I get that we want kids to become independent learners. Absolutely! But that’s not really what this is about. Independent learners, at least in our regular understanding, are given tools and encouraged to engage in creative thinking and problem solving that is about more than finding the “right” answer. This is not that at all. This curriculum is made up of nothing but workbooks with fill in the blank answers. 

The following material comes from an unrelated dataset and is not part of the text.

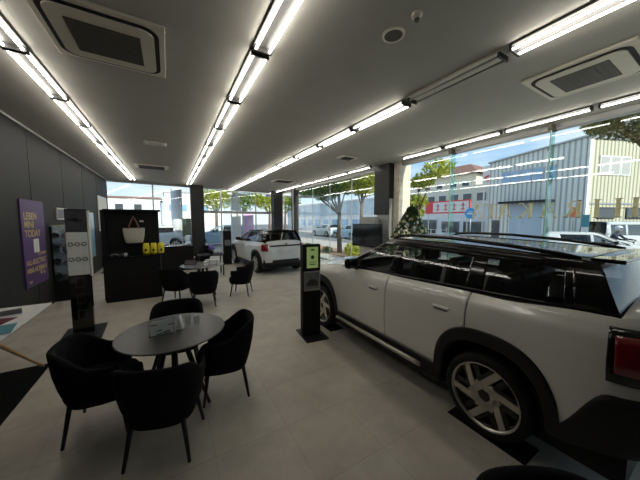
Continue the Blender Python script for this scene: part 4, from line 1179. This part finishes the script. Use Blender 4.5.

There’s a whole section labeled “Tips for Achieving Higher Test Scores.” Most of this section involves things like good nutrition and minimizing distractions—but I have to wonder, why is the focus on test scores in the first place? Sure, yes, public schools are often too focused on test scores—amen and absolutely—but even there there are screenings like the MAP that are conceptual in nature, and are designed to let the teacher know what the child needs more work on. In ACE, test scores only signal whether the child can move on to the next workbook, completely alone, absent any teacher or peers to learn from.

In fact, in the ACE program, test scores don’t even signal whether the child has grasped the concepts or materials. They only assess whether the child is able to provide the correct answers. It is often possible to plug in correct answers without actually understanding the underlying framework or the fundamental concepts. This is made clear by one of the manual’s recommendations for “achieving high test scores”:

Make sure the student knows and memorizes important vocabulary, definitions, and math/science formulas.

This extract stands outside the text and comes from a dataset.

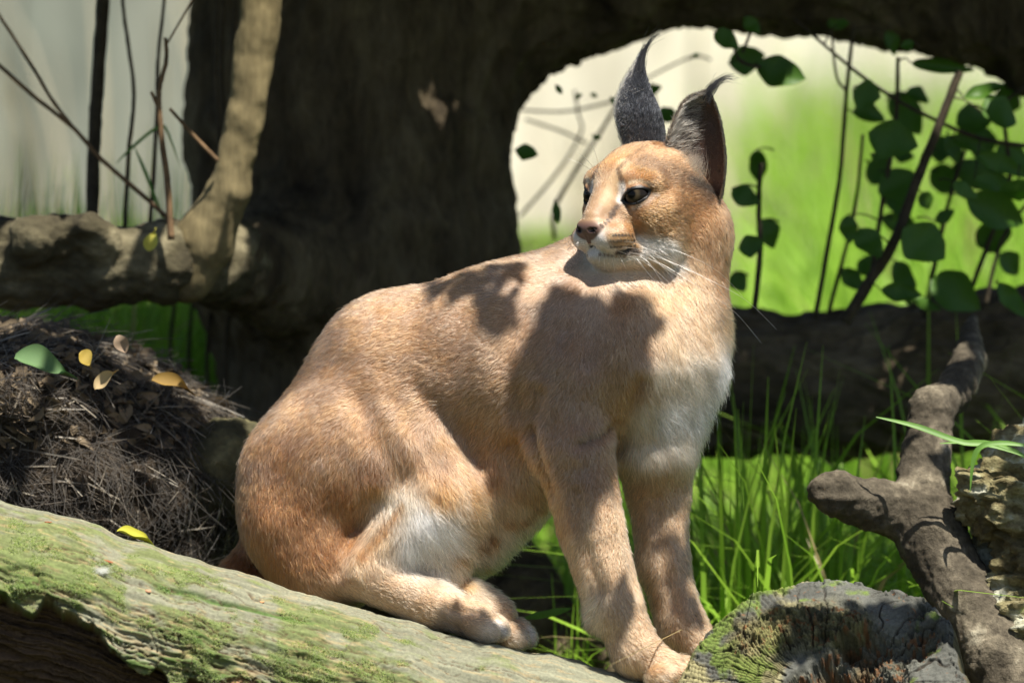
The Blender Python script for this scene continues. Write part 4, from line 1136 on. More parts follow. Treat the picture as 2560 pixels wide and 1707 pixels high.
def colored_wood(name, bump=0.5, dist=0.0015, scale=260.0, rough=0.92):
    m, nt, b = new_mat(name)
    at = N(nt, 'ShaderNodeVertexColor', layer_name='col')
    tx = N(nt, 'ShaderNodeTexCoord')
    n1 = N(nt, 'ShaderNodeTexNoise', i_Scale=scale, i_Detail=7.0, i_Roughness=0.7); L(nt, tx.outputs['Object'], n1.inputs[0])
    r = ramp(nt, [(0.3, (0.6, 0.6, 0.6)), (0.7, (1.35, 1.35, 1.3))]); L(nt, n1.outputs[0], r.inputs[0])
    mx = N(nt, 'ShaderNodeMix', data_type='RGBA', blend_type='MULTIPLY'); mx.inputs['Factor'].default_value = 0.8
    L(nt, at.outputs['Color'], mx.inputs[6]); L(nt, r.outputs[0], mx.inputs[7]); L(nt, mx.outputs[2], b.inputs['Base Color'])
    bp = N(nt, 'ShaderNodeBump', i_Strength=bump, i_Distance=dist); L(nt, n1.outputs[0], bp.inputs['Height']); L(nt, bp.outputs[0], b.inputs['Normal'])
    b.inputs['Roughness'].default_value = rough; b.inputs['Specular IOR Level'].default_value = 0.2
    return m
LOGM = colored_wood('mossy_wood')
log = link('mossy_log', me, None, LOGM)
tag(log, 'long grey log with green moss and a rotten hollow underneath, sloping down under the caracal', 'log')
# cushions of living moss on the ragged flank
mm = (moss > 0.55) & (TH > math.radians(28)) & (TH < lip - 0.02) & (fbm(np.stack([U / 46, Tn / 26, U * 0 + 3], -1), 3) > 0.12) & (U > -40) & (U < 1250)
mi = np.argwhere(mm); mi = mi[rng.choice(len(mi), min(16000, len(mi)), replace=False)]
mr = A[mi[:, 0], mi[:, 1]] + rng.normal(size=(len(mi), 3)) * 1.2
mt = TH[mi[:, 0], mi[:, 1]]; mn = np.stack([0 * mt, -np.sin(mt), np.cos(mt)], -1)
mo, mrad = grow(mr, mn, np.tile([0.6, -0.2, -0.6], (len(mr), 1)) + rng.normal(size=mr.shape) * 0.8, np.full(len(mr), 8.0), np.full(len(mr), 0.6), None, k=3, r0=0.75, jit=0.6)
mc = np.array([0.11, 0.17, 0.028]) * (0.35 + 1.1 * rng.random((len(mr), 1))); mc[rng.random(len(mr)) < 0.12] = (0.30, 0.27, 0.12)
hair_object('moss', mo, mrad, mc, log, hair_mat('moss_strand', 0.7))['kind'] = 'stuff'
def log_point(u, v):
    """point on the log's skin under a photo pixel (pixel space), and its normal"""
    d = (A[..., 0] - u) ** 2 + (A[..., 2] + v) ** 2
    d = np.where((TH > math.radians(-25)) & (TH < math.radians(120)), d, 1e9)
    k = np.unravel_index(np.argmin(d), d.shape)
    n = np.array([0.0, -math.sin(TH[k]), math.cos(TH[k])])
    return A[k], n

# ================================================================== cut log end in the corner
nr, na_ = 190, 760
cR = np.array([2050., -0.235 / S, -1735.])
fn = np.array([-0.10, -0.72, 0.68]); fn /= np.linalg.norm(fn)
fa = np.array([0.97, -0.05, 0.16]); fa -= fn * (fa @ fn); fa /= np.linalg.norm(fa); fb = np.cross(fa, fn); fb = fb if fb[2] > 0 else -fb
ang = np.linspace(0, 2 * math.pi, na_, endpoint=False); rad_ = np.linspace(0, 1, nr) ** 0.85
RA, AN = np.meshgrid(rad_, ang, indexing='ij')
ca = np.stack([np.cos(AN) * 1.2, np.sin(AN) * 1.2, AN * 0], -1)
rim = 382 * (1 + 0.05 * fbm(ca * 1.3 + 4, 3) + 0.025 * fbm(ca * 5, 3)) * (1 - 0.05 * np.cos(2 * AN))
X, Y = RA * rim * np.cos(AN), RA * rim * np.sin(AN)
g = np.stack([X / 100, Y / 100, X * 0], -1)
n1s = fbm(g * 1.1 + 2, 2); n1 = fbm(g * 1.6 + 2, 4); n2 = fbm(g * 5 + 9, 4)
# rotten hollow: a long trough from lower left to upper right
hx, hy = (X - 45) * 0.85 + (Y - 40) * 0.52, -(X - 45) * 0.52 + (Y - 40) * 0.85
hollow = smooth01(1.15 - np.sqrt((hx / 235) ** 2 + (hy / 92) ** 2) + 0.45 * n1s + 0.05 * n2, -0.1, 0.75)
rings = np.sin((RA * rim + 14 * n1) / 4.2)
wa = AN * 34 / (2 * math.pi) + 0.5 * fbm(g * 1.1 + 31, 3); c1 = np.abs(wa - np.round(wa))
rc = (1 - smooth01(c1 * (RA * rim) / 5.4, 0.8, 3.6)) * smooth01(vnoise(g * 0.9 + 41), -0.05, 0.3) * (RA > 0.3)
wb = AN * 150 / (2 * math.pi) + 0.9 * fbm(g * 1.4 + 51, 3); c2_ = np.abs(wb - np.round(wb))
blocky = smooth01(-X + 0.2 * Y + 60 * n1, 60, 150)
rc2 = (1 - smooth01(c2_ * (RA * rim) / 24, 0.5, 2.4)) * (0.25 + 0.75 * blocky) * (RA > 0.35)
wc = (RA * rim) / 13 + 0.8 * fbm(g * 2.2 + 61, 3); c3 = np.abs(wc - np.round(wc))
rc3 = (1 - smooth01(c3, 0.0, 0.16)) * blocky * smooth01(vnoise(g * 3 + 71), -0.3, 0.3)
Z = 9 * n1s + 3 * n1 + 1.6 * n2 + 1.0 * rings - 9 * rc * (1 - 0.7 * hollow) - 4.5 * rc2 * (1 - hollow) - 4.5 * rc3 * (1 - hollow) - hollow * (88 + 6 * n2 + 26 * n1s + 10 * n1)
Z += 20 * smooth01(RA, 0.8, 1.0) * fbm(ca * 1.6 + 6, 2) - 16 * smooth01(RA, 0.955, 1.0)
mound = smooth01(1.1 - np.sqrt(((X + 10) / 200) ** 2 + ((Y - 230) / 110) ** 2) + 0.3 * n1s, 0, 0.6)
Z += 16 * mound * (1 + 0.5 * n1)
cellp = g * np.array([6.5, 6.5, 1]) + 0.8 * np.stack([n1, n2, n1 * 0], -1)
cell = _perm[(np.floor(cellp[..., 0]).astype(int) * 7349 ^ np.floor(cellp[..., 1]).astype(int) * 3571) & 0xFFFF] - 0.5
cell2 = _perm[(np.floor(cellp[..., 0] * 2.3).astype(int) * 6151 ^ np.floor(cellp[..., 1] * 2.3).astype(int) * 9973) & 0xFFFF] - 0.5
crumb = np.clip(smooth01(hollow, 0.05, 0.35) * (1 - 0.5 * smooth01(hollow, 0.8, 1)) + 0.8 * mound, 0, 1)
Z += crumb * (30 * cell + 14 * cell2) + 14 * cell * smooth01(RA, 0.86, 0.97)
Fc = cR + X[..., None] * fa + Y[..., None] * fb + Z[..., None] * fn
# the side of the log, running back and down from the cut
ns = 60
dep = np.linspace(0, 1, ns)[1:]
side_dir = -fn * 0.9 + np.array([0.12, 0.1, -0.35]); side_dir /= np.linalg.norm(side_dir)
edge = Fc[-1]
ej = np.stack([np.cos(ang) * 3, np.sin(ang) * 3, ang * 0], -1)
SD = []
for d in dep:
    groove = 7 * fbm(np.concatenate([ej[:, :2] * 3.2, np.full((na_, 1), d * 1.5)], 1), 4) + 5 * smooth01(np.array([d]), 0, 0.06)
    outv = edge - cR; outv = outv - np.outer(outv @ side_dir, side_dir); outv /= np.linalg.norm(outv, axis=1, keepdims=True)
    SD.append(edge + side_dir * d * 620 + outv * groove[:, None])
SD = np.array(SD)
allp = np.concatenate([Fc, SD]); nn = len(allp)
i, j = np.meshgrid(np.arange(nn - 1), np.arange(na_), indexing='ij'); j2 = (j + 1) % na_
F = np.stack([i * na_ + j, (i + 1) * na_ + j, (i + 1) * na_ + j2, i * na_ + j2], -1).reshape(-1, 4)
me = np_mesh('cut_log', c2w(allp.reshape(-1, 3)), F)
greyd = np.array([0.105, 0.107, 0.095]); yel = np.array([0.30, 0.27, 0.135]); mosg = np.array([0.13, 0.19, 0.03]); rust = np.array([0.17, 0.075, 0.03]); oliv = np.array([0.15, 0.135, 0.06])
col = mix(np.broadcast_to(greyd, Fc.shape) * (1 + 0.25 * n1)[..., None], yel, 0.85 * blocky * smooth01(n1 + 0.5, 0, 0.6))
col = mix(col, mosg, 0.8 * smooth01(fbm(g * 1.8 + 81, 4) + 0.5 * blocky - 0.45 + 0.4 * np.exp(-((X + 190) / 90) ** 2), 0.0, 0.5))
col = mix(col, oliv * (1 + 0.6 * n2)[..., None].clip(0.3, 2), 0.85 * np.maximum(hollow * 0.6, mound))
col = mix(col, np.array([0.075, 0.045, 0.022]) * (1 + 0.6 * n2)[..., None].clip(0.3, 2), 0.8 * smooth01(hollow, 0.45, 0.9))
col = mix(col, rust, 0.8 * smooth01(fbm(g * 9 + 91, 4) + 0.7 * crumb - 0.85, 0.05, 0.5))
col = mix(col, np.array([0.03, 0.022, 0.015]), np.clip(rc * 0.8 + rc2 * 0.6 + rc3 * 0.5, 0, 1))
barkc = np.broadcast_to(np.array([0.10, 0.088, 0.05]), SD.shape) * (1 + 0.5 * fbm(np.stack([SD[..., 0] / 30, SD[..., 1] / 30, SD[..., 2] / 120], -1), 3))[..., None].clip(0.3, 2)
set_col(me, np.concatenate([np.clip(col, 0.01, 0.9), barkc]).reshape(-1, 3))
cut = link('cut_log', me, None, colored_wood('weathered_end_grain', 0.6, 0.002, 320.0))
tag(cut, 'sawn end of an old log with a rotten crumbling heart and radial cracks', 'log')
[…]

Having formulas memorized does not mean you understand the concepts. In fact, it often means the opposite. Relying on memorized formulas suggests a shallow understanding of the underlying concepts.

The idea that you could do away with the need for interactive instruction or peer interaction is baffling to me. Remember, this program was initially developed not for homeschools but for Christian schools being run out of church basements after white parents abandoned public schools in the wake of school integration. And their solution was to put children in individual cubicles and nix the need for peer interaction entirely.

I don’t think this means what they think it means.